— START Information provided —

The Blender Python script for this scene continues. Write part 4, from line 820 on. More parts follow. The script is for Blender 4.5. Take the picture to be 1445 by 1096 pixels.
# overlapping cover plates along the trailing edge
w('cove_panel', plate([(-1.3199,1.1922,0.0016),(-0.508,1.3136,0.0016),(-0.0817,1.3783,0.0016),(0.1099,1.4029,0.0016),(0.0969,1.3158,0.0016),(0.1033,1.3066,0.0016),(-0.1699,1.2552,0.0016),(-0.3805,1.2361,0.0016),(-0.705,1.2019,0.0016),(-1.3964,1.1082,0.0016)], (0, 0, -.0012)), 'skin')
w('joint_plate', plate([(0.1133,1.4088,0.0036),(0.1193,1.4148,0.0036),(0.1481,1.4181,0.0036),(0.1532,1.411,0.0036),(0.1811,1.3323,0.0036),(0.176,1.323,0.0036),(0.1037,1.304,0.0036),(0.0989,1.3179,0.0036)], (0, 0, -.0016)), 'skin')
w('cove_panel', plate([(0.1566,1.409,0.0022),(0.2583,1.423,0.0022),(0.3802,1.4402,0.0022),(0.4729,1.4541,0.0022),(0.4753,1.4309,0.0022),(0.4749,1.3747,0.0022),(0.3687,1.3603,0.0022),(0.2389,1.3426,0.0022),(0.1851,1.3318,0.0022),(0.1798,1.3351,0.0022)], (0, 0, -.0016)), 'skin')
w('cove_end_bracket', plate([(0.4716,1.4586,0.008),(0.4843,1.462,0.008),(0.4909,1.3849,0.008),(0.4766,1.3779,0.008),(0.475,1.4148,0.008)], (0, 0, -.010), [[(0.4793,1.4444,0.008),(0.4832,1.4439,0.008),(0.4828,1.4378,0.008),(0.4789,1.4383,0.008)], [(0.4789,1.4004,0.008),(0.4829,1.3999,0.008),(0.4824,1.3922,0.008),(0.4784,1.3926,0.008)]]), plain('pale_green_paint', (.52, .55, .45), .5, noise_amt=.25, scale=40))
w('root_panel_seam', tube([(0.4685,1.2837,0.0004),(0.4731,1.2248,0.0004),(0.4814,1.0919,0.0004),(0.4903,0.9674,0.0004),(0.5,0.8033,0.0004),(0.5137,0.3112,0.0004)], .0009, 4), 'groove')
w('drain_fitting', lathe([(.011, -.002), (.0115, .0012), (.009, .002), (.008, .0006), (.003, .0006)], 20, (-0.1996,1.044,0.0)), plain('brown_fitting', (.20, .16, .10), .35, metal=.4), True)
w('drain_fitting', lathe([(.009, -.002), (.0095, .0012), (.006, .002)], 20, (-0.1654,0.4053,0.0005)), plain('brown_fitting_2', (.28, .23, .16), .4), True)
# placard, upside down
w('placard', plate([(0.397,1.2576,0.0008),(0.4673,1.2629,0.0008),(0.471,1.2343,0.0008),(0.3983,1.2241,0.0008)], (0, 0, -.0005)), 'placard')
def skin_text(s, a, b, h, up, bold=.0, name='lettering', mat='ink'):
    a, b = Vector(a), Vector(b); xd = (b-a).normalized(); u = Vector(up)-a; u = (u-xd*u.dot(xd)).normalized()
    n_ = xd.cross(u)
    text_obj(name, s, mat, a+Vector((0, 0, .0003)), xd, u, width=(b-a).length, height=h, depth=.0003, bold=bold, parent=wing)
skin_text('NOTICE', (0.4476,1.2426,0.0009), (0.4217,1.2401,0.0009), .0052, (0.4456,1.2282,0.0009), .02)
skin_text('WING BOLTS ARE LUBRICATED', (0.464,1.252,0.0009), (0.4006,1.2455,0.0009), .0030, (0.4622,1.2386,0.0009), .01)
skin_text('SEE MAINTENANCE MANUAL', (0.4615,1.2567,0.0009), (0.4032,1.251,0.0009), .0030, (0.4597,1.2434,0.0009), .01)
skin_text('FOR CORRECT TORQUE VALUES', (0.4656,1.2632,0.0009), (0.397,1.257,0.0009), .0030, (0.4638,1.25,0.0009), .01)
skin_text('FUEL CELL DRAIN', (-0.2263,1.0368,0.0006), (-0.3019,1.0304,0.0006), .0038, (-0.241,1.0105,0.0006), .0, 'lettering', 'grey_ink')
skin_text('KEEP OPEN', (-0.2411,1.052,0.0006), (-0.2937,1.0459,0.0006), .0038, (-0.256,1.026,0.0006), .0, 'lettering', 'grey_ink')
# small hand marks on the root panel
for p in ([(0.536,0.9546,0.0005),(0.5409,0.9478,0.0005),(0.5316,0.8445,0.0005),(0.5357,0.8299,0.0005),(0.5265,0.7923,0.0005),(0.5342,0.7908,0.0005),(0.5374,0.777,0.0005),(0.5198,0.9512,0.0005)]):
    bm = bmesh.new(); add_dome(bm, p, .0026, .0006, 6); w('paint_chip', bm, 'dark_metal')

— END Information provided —

Output the complete data exactly as written.

The Blender Python script for this scene continues. Write part 4, from line 820 on. More parts follow. The script is for Blender 4.5. Take the picture to be 1445 by 1096 pixels.
# overlapping cover plates along the trailing edge
w('cove_panel', plate([(-1.3199,1.1922,0.0016),(-0.508,1.3136,0.0016),(-0.0817,1.3783,0.0016),(0.1099,1.4029,0.0016),(0.0969,1.3158,0.0016),(0.1033,1.3066,0.0016),(-0.1699,1.2552,0.0016),(-0.3805,1.2361,0.0016),(-0.705,1.2019,0.0016),(-1.3964,1.1082,0.0016)], (0, 0, -.0012)), 'skin')
w('joint_plate', plate([(0.1133,1.4088,0.0036),(0.1193,1.4148,0.0036),(0.1481,1.4181,0.0036),(0.1532,1.411,0.0036),(0.1811,1.3323,0.0036),(0.176,1.323,0.0036),(0.1037,1.304,0.0036),(0.0989,1.3179,0.0036)], (0, 0, -.0016)), 'skin')
w('cove_panel', plate([(0.1566,1.409,0.0022),(0.2583,1.423,0.0022),(0.3802,1.4402,0.0022),(0.4729,1.4541,0.0022),(0.4753,1.4309,0.0022),(0.4749,1.3747,0.0022),(0.3687,1.3603,0.0022),(0.2389,1.3426,0.0022),(0.1851,1.3318,0.0022),(0.1798,1.3351,0.0022)], (0, 0, -.0016)), 'skin')
w('cove_end_bracket', plate([(0.4716,1.4586,0.008),(0.4843,1.462,0.008),(0.4909,1.3849,0.008),(0.4766,1.3779,0.008),(0.475,1.4148,0.008)], (0, 0, -.010), [[(0.4793,1.4444,0.008),(0.4832,1.4439,0.008),(0.4828,1.4378,0.008),(0.4789,1.4383,0.008)], [(0.4789,1.4004,0.008),(0.4829,1.3999,0.008),(0.4824,1.3922,0.008),(0.4784,1.3926,0.008)]]), plain('pale_green_paint', (.52, .55, .45), .5, noise_amt=.25, scale=40))
w('root_panel_seam', tube([(0.4685,1.2837,0.0004),(0.4731,1.2248,0.0004),(0.4814,1.0919,0.0004),(0.4903,0.9674,0.0004),(0.5,0.8033,0.0004),(0.5137,0.3112,0.0004)], .0009, 4), 'groove')
w('drain_fitting', lathe([(.011, -.002), (.0115, .0012), (.009, .002), (.008, .0006), (.003, .0006)], 20, (-0.1996,1.044,0.0)), plain('brown_fitting', (.20, .16, .10), .35, metal=.4), True)
w('drain_fitting', lathe([(.009, -.002), (.0095, .0012), (.006, .002)], 20, (-0.1654,0.4053,0.0005)), plain('brown_fitting_2', (.28, .23, .16), .4), True)
# placard, upside down
w('placard', plate([(0.397,1.2576,0.0008),(0.4673,1.2629,0.0008),(0.471,1.2343,0.0008),(0.3983,1.2241,0.0008)], (0, 0, -.0005)), 'placard')
def skin_text(s, a, b, h, up, bold=.0, name='lettering', mat='ink'):
    a, b = Vector(a), Vector(b); xd = (b-a).normalized(); u = Vector(up)-a; u = (u-xd*u.dot(xd)).normalized()
    n_ = xd.cross(u)
    text_obj(name, s, mat, a+Vector((0, 0, .0003)), xd, u, width=(b-a).length, height=h, depth=.0003, bold=bold, parent=wing)
skin_text('NOTICE', (0.4476,1.2426,0.0009), (0.4217,1.2401,0.0009), .0052, (0.4456,1.2282,0.0009), .02)
skin_text('WING BOLTS ARE LUBRICATED', (0.464,1.252,0.0009), (0.4006,1.2455,0.0009), .0030, (0.4622,1.2386,0.0009), .01)
skin_text('SEE MAINTENANCE MANUAL', (0.4615,1.2567,0.0009), (0.4032,1.251,0.0009), .0030, (0.4597,1.2434,0.0009), .01)
skin_text('FOR CORRECT TORQUE VALUES', (0.4656,1.2632,0.0009), (0.397,1.257,0.0009), .0030, (0.4638,1.25,0.0009), .01)
skin_text('FUEL CELL DRAIN', (-0.2263,1.0368,0.0006), (-0.3019,1.0304,0.0006), .0038, (-0.241,1.0105,0.0006), .0, 'lettering', 'grey_ink')
skin_text('KEEP OPEN', (-0.2411,1.052,0.0006), (-0.2937,1.0459,0.0006), .0038, (-0.256,1.026,0.0006), .0, 'lettering', 'grey_ink')
# small hand marks on the root panel
for p in ([(0.536,0.9546,0.0005),(0.5409,0.9478,0.0005),(0.5316,0.8445,0.0005),(0.5357,0.8299,0.0005),(0.5265,0.7923,0.0005),(0.5342,0.7908,0.0005),(0.5374,0.777,0.0005),(0.5198,0.9512,0.0005)]):
    bm = bmesh.new(); add_dome(bm, p, .0026, .0006, 6); w('paint_chip', bm, 'dark_metal')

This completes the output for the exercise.